Compositional variation within granite suites of the Lachlan Fold Belt: its causes and implications for the physical state of granite magma

Abstract

Granites within suites share compositional properties that reflect features of their source rocks. Variation within suites results dominantly from crystal fractionation, either of restite crystals entrained from the source, or by the fractional crystallisation of precipitated crystals. At least in the Lachlan Fold Belt, the processes of magma mixing, assimilation or hydrothermal alteration were insignificant in producing the major compositional variations within suites. Fractional crystallisation produced the complete variation in only one significant group of rocks of that area, the relatively high temperature Boggy Plain Supersuite. Modelling of Sr, Ba and Rb variations in the I-type Glenbog and Moruya suites and the S-type Bullenbalong Suite shows that variation within those suites cannot be the result of fractional crystallisation, but can be readily accounted for by restite fractionation.

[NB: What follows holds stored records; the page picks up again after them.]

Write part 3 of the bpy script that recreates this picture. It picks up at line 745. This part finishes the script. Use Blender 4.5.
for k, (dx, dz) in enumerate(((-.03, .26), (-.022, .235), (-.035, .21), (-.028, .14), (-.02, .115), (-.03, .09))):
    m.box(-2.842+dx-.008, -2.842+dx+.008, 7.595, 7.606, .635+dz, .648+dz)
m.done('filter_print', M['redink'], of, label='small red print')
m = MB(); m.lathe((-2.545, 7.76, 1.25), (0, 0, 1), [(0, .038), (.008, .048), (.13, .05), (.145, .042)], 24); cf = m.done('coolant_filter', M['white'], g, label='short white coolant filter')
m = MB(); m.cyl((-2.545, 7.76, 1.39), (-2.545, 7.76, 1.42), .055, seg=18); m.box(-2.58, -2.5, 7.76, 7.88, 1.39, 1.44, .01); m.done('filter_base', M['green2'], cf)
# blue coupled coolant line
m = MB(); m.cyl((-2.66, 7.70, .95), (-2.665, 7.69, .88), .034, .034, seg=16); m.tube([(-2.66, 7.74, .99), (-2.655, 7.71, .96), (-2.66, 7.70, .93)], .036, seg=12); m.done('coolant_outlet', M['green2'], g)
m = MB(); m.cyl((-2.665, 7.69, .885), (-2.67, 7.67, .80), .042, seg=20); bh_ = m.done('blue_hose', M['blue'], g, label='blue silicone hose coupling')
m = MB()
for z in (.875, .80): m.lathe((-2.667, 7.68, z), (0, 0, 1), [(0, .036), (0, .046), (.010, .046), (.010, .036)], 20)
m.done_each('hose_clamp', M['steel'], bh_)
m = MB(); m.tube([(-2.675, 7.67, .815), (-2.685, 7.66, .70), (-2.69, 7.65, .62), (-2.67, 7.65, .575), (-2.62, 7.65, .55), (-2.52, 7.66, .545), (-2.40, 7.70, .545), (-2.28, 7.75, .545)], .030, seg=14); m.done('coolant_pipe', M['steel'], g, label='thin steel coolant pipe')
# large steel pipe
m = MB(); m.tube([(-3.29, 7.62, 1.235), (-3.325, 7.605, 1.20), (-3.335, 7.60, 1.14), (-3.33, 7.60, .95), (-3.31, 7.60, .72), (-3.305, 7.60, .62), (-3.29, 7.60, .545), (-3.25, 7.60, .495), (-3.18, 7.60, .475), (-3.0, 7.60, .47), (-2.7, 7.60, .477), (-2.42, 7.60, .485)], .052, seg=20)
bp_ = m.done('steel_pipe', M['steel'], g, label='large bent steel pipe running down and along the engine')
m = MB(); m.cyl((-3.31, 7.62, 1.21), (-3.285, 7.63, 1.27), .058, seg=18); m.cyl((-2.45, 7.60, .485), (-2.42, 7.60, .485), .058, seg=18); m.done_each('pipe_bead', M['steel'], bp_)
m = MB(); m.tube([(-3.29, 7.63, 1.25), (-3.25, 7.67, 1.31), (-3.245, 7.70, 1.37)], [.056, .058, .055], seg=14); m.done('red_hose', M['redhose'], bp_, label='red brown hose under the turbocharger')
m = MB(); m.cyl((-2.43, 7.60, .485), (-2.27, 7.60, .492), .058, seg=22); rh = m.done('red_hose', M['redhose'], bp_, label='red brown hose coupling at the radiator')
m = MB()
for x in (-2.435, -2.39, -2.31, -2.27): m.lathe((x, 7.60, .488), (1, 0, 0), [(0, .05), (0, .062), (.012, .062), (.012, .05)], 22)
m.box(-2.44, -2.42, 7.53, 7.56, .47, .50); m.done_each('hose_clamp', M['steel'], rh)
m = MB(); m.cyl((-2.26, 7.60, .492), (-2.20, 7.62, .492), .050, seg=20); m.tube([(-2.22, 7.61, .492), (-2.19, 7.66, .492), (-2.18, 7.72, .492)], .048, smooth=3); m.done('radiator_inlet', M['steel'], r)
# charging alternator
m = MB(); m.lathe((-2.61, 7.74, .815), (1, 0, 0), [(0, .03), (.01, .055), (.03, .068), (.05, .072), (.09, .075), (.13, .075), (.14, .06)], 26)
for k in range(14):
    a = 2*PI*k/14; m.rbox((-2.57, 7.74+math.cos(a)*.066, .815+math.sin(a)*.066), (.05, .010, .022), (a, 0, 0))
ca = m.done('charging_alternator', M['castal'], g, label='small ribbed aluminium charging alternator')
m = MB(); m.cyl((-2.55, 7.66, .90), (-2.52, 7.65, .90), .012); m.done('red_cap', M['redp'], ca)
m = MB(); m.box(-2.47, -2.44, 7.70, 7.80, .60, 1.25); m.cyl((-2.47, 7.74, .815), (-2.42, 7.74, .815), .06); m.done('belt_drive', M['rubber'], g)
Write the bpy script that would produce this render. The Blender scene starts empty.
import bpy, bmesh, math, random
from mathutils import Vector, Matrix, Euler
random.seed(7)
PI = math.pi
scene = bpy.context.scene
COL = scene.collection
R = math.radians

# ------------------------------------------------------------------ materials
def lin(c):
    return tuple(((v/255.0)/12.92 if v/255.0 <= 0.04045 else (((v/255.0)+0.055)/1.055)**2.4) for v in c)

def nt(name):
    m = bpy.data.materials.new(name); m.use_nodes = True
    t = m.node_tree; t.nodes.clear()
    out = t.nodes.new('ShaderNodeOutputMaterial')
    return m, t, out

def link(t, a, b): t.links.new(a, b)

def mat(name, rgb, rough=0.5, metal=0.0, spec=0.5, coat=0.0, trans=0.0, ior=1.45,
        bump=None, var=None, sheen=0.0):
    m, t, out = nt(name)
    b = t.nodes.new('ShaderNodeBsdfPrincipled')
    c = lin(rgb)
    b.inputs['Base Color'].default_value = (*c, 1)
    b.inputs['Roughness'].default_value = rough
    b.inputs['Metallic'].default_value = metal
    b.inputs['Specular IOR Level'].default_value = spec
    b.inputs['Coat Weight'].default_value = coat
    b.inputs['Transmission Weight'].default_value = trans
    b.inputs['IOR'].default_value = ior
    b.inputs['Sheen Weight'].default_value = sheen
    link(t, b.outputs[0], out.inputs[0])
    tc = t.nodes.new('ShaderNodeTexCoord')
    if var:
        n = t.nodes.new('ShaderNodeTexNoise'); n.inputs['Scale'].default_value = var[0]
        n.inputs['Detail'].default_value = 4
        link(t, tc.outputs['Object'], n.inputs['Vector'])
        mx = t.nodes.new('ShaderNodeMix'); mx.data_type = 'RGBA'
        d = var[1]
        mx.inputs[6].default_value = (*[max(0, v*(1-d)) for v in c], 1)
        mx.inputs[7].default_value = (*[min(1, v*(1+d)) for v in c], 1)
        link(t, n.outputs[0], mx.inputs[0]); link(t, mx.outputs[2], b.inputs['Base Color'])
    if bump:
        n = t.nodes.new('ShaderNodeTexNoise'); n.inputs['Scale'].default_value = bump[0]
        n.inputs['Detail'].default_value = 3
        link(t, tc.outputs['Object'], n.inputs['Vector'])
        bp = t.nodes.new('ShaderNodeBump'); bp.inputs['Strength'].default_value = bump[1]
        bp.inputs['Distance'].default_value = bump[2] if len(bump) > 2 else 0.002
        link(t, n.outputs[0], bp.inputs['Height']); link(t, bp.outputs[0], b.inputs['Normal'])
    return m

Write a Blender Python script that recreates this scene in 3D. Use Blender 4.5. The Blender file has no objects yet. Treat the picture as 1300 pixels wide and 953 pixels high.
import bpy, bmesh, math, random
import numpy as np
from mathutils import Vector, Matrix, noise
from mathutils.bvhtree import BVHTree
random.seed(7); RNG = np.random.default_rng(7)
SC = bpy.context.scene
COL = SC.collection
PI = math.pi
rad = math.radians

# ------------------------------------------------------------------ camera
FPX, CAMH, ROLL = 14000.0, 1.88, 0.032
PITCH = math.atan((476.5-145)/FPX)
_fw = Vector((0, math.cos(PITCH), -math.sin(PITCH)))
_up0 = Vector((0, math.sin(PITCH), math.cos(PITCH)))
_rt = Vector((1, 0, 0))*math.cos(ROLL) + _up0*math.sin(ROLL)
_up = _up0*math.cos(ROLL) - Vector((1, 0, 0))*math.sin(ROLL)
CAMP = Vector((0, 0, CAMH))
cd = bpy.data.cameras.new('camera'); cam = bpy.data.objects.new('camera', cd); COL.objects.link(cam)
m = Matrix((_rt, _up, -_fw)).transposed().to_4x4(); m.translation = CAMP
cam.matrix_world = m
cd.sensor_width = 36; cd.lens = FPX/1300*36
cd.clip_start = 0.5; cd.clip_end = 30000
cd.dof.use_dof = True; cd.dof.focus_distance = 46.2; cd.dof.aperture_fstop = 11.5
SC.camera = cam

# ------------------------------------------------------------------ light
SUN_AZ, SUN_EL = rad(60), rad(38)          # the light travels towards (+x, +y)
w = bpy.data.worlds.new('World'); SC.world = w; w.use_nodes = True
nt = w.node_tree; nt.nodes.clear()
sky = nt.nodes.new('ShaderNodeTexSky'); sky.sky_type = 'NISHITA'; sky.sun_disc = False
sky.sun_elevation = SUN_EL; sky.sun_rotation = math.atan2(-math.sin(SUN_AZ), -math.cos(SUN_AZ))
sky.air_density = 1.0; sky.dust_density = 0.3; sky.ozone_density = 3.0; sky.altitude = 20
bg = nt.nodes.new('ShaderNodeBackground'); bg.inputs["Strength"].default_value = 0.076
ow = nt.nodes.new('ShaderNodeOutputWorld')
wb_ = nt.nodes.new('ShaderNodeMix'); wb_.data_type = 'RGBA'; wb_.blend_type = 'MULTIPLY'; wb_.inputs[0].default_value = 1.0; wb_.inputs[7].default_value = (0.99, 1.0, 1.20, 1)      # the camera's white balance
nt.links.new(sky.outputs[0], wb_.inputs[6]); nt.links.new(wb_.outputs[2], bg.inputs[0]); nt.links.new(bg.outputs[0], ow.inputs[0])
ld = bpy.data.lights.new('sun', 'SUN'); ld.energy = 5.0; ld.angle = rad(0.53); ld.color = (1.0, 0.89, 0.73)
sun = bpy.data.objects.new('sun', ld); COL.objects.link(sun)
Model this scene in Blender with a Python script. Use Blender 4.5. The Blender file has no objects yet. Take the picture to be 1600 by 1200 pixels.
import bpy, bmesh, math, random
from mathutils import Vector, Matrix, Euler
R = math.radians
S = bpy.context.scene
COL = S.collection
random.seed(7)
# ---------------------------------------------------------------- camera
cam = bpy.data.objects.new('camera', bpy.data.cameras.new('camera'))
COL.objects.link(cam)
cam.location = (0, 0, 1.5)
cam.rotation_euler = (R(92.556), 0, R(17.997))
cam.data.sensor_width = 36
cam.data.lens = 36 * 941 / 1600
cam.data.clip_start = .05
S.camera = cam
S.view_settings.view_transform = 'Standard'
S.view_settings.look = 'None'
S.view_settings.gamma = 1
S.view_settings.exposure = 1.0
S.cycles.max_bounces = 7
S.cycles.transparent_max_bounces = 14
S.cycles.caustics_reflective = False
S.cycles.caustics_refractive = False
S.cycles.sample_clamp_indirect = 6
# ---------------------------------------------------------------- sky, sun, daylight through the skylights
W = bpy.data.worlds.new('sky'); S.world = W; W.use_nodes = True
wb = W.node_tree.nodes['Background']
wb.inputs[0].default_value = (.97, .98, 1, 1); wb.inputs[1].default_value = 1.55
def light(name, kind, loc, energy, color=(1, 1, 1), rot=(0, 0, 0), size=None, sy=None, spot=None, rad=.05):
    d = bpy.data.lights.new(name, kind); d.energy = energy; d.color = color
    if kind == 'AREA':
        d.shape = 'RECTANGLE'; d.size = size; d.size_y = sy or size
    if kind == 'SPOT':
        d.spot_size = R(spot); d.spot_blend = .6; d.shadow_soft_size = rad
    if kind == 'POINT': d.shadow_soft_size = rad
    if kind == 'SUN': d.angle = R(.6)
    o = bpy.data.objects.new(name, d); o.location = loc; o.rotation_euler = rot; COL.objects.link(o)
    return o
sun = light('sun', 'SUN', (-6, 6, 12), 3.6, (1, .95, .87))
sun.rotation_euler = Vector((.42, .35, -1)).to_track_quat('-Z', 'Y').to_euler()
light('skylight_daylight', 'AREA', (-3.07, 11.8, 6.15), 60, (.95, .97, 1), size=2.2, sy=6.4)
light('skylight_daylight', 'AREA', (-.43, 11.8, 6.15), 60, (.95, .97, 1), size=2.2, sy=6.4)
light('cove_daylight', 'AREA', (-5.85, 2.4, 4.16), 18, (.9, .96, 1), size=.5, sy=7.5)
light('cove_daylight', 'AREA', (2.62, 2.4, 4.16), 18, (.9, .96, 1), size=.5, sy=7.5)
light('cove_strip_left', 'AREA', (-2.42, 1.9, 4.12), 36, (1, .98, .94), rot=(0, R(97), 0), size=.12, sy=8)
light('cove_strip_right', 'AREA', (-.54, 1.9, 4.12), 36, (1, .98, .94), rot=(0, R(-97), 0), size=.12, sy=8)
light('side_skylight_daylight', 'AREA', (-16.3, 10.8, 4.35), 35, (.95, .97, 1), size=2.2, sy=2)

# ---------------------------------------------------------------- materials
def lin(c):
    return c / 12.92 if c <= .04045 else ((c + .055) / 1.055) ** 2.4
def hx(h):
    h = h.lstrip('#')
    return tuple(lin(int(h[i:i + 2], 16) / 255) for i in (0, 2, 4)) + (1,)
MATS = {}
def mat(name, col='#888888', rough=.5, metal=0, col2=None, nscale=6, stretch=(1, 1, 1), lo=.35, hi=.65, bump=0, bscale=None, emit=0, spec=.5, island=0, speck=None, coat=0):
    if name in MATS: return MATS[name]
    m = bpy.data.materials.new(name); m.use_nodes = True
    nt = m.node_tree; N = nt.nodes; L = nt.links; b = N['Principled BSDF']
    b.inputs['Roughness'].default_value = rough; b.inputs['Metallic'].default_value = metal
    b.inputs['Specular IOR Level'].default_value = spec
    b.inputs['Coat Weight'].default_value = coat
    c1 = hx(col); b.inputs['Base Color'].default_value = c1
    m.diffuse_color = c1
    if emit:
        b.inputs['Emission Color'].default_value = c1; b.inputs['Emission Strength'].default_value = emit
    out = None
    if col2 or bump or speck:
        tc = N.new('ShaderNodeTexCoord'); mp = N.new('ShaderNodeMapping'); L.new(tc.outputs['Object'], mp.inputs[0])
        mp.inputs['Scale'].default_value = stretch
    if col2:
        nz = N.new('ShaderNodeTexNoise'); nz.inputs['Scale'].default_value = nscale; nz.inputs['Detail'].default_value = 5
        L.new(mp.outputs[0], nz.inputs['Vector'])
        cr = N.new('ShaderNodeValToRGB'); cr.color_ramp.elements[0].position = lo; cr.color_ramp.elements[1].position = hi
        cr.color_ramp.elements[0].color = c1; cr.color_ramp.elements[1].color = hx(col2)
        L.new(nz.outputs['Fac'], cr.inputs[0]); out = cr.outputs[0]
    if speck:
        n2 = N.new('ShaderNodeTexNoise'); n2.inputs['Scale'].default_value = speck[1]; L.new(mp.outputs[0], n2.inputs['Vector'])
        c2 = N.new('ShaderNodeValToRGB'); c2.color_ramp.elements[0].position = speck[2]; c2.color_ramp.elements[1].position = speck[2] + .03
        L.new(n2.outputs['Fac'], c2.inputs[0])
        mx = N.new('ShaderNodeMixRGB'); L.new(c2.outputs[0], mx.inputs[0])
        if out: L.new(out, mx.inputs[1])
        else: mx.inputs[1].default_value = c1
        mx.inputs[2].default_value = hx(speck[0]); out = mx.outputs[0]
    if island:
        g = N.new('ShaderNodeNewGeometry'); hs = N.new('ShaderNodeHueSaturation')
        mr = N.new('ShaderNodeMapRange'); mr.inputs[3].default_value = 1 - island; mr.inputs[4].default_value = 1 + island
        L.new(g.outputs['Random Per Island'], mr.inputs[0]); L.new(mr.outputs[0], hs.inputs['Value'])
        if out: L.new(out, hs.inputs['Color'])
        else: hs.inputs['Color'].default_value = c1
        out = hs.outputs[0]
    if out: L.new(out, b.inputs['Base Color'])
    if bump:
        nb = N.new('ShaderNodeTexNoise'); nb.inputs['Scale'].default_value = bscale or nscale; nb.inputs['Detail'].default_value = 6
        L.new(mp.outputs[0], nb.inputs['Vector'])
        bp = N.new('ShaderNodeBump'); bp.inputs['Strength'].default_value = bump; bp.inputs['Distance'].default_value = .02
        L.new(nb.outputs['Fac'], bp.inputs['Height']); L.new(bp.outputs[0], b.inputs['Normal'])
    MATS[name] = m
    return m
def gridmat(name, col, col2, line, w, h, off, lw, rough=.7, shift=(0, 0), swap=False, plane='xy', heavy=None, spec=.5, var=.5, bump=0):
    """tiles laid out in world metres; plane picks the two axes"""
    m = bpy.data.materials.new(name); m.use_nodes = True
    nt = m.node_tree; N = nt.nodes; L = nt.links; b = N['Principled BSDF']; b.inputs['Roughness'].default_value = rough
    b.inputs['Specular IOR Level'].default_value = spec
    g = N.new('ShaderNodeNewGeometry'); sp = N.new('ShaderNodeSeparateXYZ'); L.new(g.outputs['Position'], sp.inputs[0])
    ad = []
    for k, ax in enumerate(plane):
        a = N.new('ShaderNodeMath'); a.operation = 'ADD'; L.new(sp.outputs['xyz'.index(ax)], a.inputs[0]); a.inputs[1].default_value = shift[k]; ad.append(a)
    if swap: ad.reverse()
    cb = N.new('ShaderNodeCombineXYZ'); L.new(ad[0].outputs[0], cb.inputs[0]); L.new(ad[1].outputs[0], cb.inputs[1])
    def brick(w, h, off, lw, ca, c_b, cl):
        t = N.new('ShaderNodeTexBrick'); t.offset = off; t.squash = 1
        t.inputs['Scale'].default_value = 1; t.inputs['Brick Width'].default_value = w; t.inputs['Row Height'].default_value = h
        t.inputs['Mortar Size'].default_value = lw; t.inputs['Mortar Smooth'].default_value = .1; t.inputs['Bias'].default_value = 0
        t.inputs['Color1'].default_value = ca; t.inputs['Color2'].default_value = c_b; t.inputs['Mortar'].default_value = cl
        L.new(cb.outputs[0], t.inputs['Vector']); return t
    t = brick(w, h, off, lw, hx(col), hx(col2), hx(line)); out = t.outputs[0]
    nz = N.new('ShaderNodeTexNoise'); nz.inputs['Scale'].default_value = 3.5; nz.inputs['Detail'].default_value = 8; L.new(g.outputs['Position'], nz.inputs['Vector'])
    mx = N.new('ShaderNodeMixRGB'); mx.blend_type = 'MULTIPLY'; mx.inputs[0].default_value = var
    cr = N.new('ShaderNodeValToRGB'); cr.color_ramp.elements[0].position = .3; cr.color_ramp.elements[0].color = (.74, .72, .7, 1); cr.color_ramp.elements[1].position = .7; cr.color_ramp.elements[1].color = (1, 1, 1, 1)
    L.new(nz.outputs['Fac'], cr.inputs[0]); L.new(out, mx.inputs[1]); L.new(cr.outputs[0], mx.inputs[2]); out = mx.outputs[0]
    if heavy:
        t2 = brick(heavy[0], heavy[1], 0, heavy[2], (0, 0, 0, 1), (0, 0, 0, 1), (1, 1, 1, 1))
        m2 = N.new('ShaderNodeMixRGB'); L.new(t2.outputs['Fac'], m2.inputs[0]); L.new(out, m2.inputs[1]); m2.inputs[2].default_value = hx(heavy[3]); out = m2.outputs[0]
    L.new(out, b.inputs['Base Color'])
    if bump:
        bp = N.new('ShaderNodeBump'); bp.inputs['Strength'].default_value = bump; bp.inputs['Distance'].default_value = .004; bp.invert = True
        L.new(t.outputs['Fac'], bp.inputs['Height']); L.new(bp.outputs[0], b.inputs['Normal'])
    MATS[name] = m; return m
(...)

Direct evidence for the dominance of restite fractionation includes the close chemical equivalence of some plutonic and volcanic rocks, the presence of plagioclase cores that were not derived from a mingled mafic component, and the occurrence of older cores in many zircon crystals. In the Lachlan Fold Belt, granite suites typically evolved through a protracted phase of restite fractionation, with a brief episode of fractional crystallisation sometimes evident in the most felsic rocks. Evolution of the S-type Koetong Suite passed at about 69% SiO2 from a stage dominated by restite separation to one of fractional crystallisation. Other suites exist where felsic rocks evolved in the same way, but the more mafic rocks are absent. In terranes in which tonalitic rocks formed at high temperatures are more common, fractional crystallisation would be a more important process than was the case for the Lachlan Fold Belt.